Don't forget that people don't like signing up to stuff that they don't understand, let alone allowing others to do it on their behalf. If you rent a house, or take on a new job, you don't know whether your new landlord or new employer will be a decent sort or a complete shit; similarly, a landlord or employer can't know whether a new tenant will pay the rent on time and leave the property in good condition, or whether a new employee will do what he's paid for or be a lazy scoundrel, but at least the battle-lines are clear. Who in their right mind would allow somebody else to sign you up for something far more fundamental than either? Where it's not clear what the point is or even where the battle-lines are?

* I in turn cheerfully admit that I am an average voter and I don't understand it either, and as I can't be bothered to spend months reading it and understanding the full enormity, I'd rather we didn't sign up, if that's all the same, thanks!

** €55 billion net subsidies since 1973 divided by population 4 million = €13,750 each, or over £10,000 each in old money.

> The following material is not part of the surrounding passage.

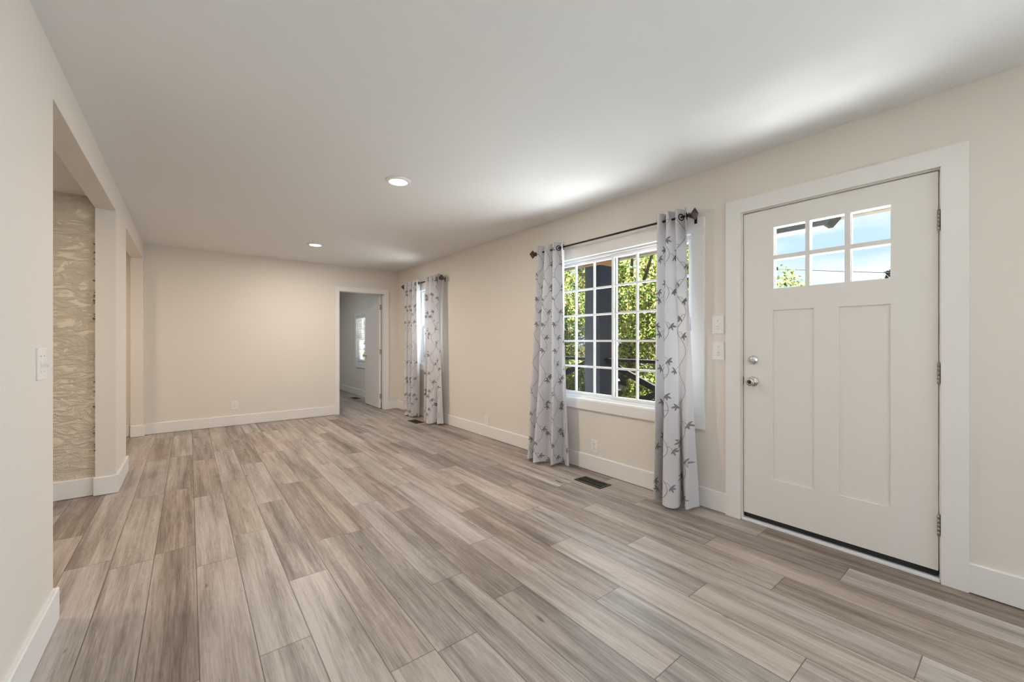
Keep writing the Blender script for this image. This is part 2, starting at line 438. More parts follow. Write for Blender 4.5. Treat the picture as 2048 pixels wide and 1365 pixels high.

Watching the EU unravel (6)

... or finally, there's my old favourite Value Added Tax, the worst tax of all*.

Hopefully one day VAT-registered traders will wake up to the fact that this increases their marginal rate of corporation tax or income tax from 30% or 41% to something approaching 100% or more. I am finding it a hard struggle to explain to them that they do not just pay 17.5% on their gross mark-up, they pay 17.5% on their entire turnover (once you add net VAT liability and input VAT together) but hey ...

Even if VAT-registered traders fall for The Big Lie that 'VAT is borne by the customer', then hey, aren't we all consumers? Our tax burden is quite enough thank you, without fining us another 17.5% when we actually go out and spend what little we have left!

* With Employer's National Insurance running a close second.